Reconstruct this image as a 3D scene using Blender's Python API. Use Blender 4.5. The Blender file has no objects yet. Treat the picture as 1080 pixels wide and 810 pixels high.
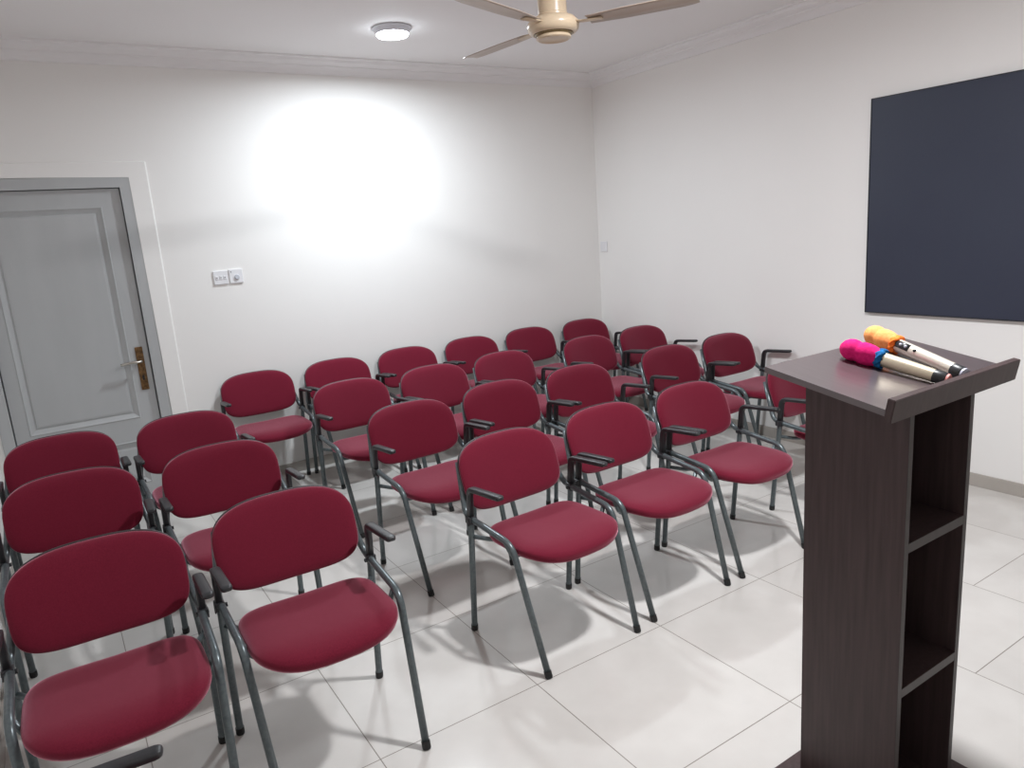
import bpy, bmesh, math
from mathutils import Vector, Matrix

C = bpy.context.scene.collection
S = bpy.context.scene
PI = math.pi

# ------------------------------------------------------------------ camera
def make_camera():
    yaw, pitch, roll = 0.56097, -0.21371, -0.07354
    cd = bpy.data.cameras.new('camera')
    cd.sensor_width = 36.0
    cd.lens = 25.527
    cd.clip_start = 0.02
    cam = bpy.data.objects.new('camera', cd)
    C.objects.link(cam)
    fwd = Vector((math.sin(yaw) * math.cos(pitch), math.cos(yaw) * math.cos(pitch), math.sin(pitch)))
    right = Vector((math.cos(yaw), -math.sin(yaw), 0))
    up = right.cross(fwd)
    c, s = math.cos(roll), math.sin(roll)
    r2 = c * right + s * up
    u2 = -s * right + c * up
    m = Matrix((r2, u2, -fwd)).transposed().to_4x4()
    m.translation = Vector((-1.2322, -1.9397, 1.5973))
    cam.matrix_world = m
    S.camera = cam
make_camera()

# ------------------------------------------------------------------ world, exposure
W = bpy.data.worlds.new('world')
S.world = W
W.use_nodes = True
W.node_tree.nodes['Background'].inputs[0].default_value = (0.9, 0.93, 1.0, 1)
W.node_tree.nodes['Background'].inputs[1].default_value = 0.05
S.view_settings.view_transform = 'Standard'
S.view_settings.look = 'None'
S.view_settings.exposure = 0.0
S.view_settings.gamma = 1.0
S.view_settings.use_curve_mapping = False
S.cycles.use_denoising = True
S.cycles.max_bounces = 14
S.cycles.diffuse_bounces = 10
LAMP_WATTS = (37.0, 63.0)             # the two ceiling lamps
LAMP_RIM = 25.0                      # radiance of the frosted rims
LAMP_SPREAD = (172.0, 180.0)                  # beam of the frosted lamps, degrees
LAMP_TINT = ((0.86, 0.94, 1.0), (0.965, 0.975, 1.0))

# ------------------------------------------------------------------ room measures
XR, YB, ZC = 2.934, 3.094, 2.775      # right wall, back wall, ceiling
XL, YF = -1.61, -5.4                  # left wall, wall behind the camera
FX, FY = 0.76, 0.70                   # ceiling fan
LAMPS = [(0.745, 2.235), (0.745, -0.62)]

# ------------------------------------------------------------------ materials
def mat(name, col, rough=0.5, metal=0.0, spec=0.5, coat=0.0):
    m = bpy.data.materials.new(name)
    m.use_nodes = True
    b = m.node_tree.nodes['Principled BSDF']
    b.inputs['Base Color'].default_value = (*col, 1)
    b.inputs['Roughness'].default_value = rough
    b.inputs['Metallic'].default_value = metal
    b.inputs['Specular IOR Level'].default_value = spec
    b.inputs['Coat Weight'].default_value = coat
    return m, m.node_tree, b

def noise_vary(nt, b, col_a, col_b, scale, stretch=(1, 1, 1), detail=4, lo=0.35, hi=0.65, bump=0.0, bump_scale=None):
    n, l = nt.nodes, nt.links
    tc = n.new('ShaderNodeTexCoord')
    mp = n.new('ShaderNodeMapping')
    mp.inputs['Scale'].default_value = stretch
    l.new(tc.outputs['Object'], mp.inputs['Vector'])
    tx = n.new('ShaderNodeTexNoise')
    tx.inputs['Scale'].default_value = scale
    tx.inputs['Detail'].default_value = detail
    l.new(mp.outputs['Vector'], tx.inputs['Vector'])
    rp = n.new('ShaderNodeValToRGB')
    rp.color_ramp.elements[0].position = lo
    rp.color_ramp.elements[1].position = hi
    rp.color_ramp.elements[0].color = (*col_a, 1)
    rp.color_ramp.elements[1].color = (*col_b, 1)
    l.new(tx.outputs['Fac'], rp.inputs['Fac'])
    l.new(rp.outputs['Color'], b.inputs['Base Color'])
    if bump:
        t2 = tx
        if bump_scale:
            t2 = n.new('ShaderNodeTexNoise')
            t2.inputs['Scale'].default_value = bump_scale
            t2.inputs['Detail'].default_value = 2
            l.new(tc.outputs['Object'], t2.inputs['Vector'])
        bp = n.new('ShaderNodeBump')
        bp.inputs['Strength'].default_value = bump
        bp.inputs['Distance'].default_value = 0.002
        l.new(t2.outputs['Fac'], bp.inputs['Height'])
        l.new(bp.outputs['Normal'], b.inputs['Normal'])
    return rp

M = {}
M['wall'], nt, b = mat('cream_wall_paint', (0.8, 0.77, 0.74), 0.55, spec=0.3)
noise_vary(nt, b, (0.86, 0.845, 0.825), (0.875, 0.86, 0.84), 1.2, bump=0.08, bump_scale=120)
M['ceiling'], nt, b = mat('white_ceiling_paint', (0.74, 0.72, 0.72), 0.7, spec=0.2)
noise_vary(nt, b, (0.87, 0.86, 0.86), (0.885, 0.875, 0.875), 1.0)
M['cornice'], nt, b = mat('white_plaster_cornice', (0.76, 0.74, 0.75), 0.6, spec=0.3)
noise_vary(nt, b, (0.87, 0.86, 0.865), (0.885, 0.875, 0.88), 3.0)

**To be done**
Set down again, exactly, the lines of the material above from its first line to the one with "PI = math.pi", inclusive. Leave the pictures out.

**Full solution**
Reconstruct this image as a 3D scene using Blender's Python API. Use Blender 4.5. The Blender file has no objects yet. Treat the picture as 1080 pixels wide and 810 pixels high.
import bpy, bmesh, math
from mathutils import Vector, Matrix

C = bpy.context.scene.collection
S = bpy.context.scene
PI = math.pi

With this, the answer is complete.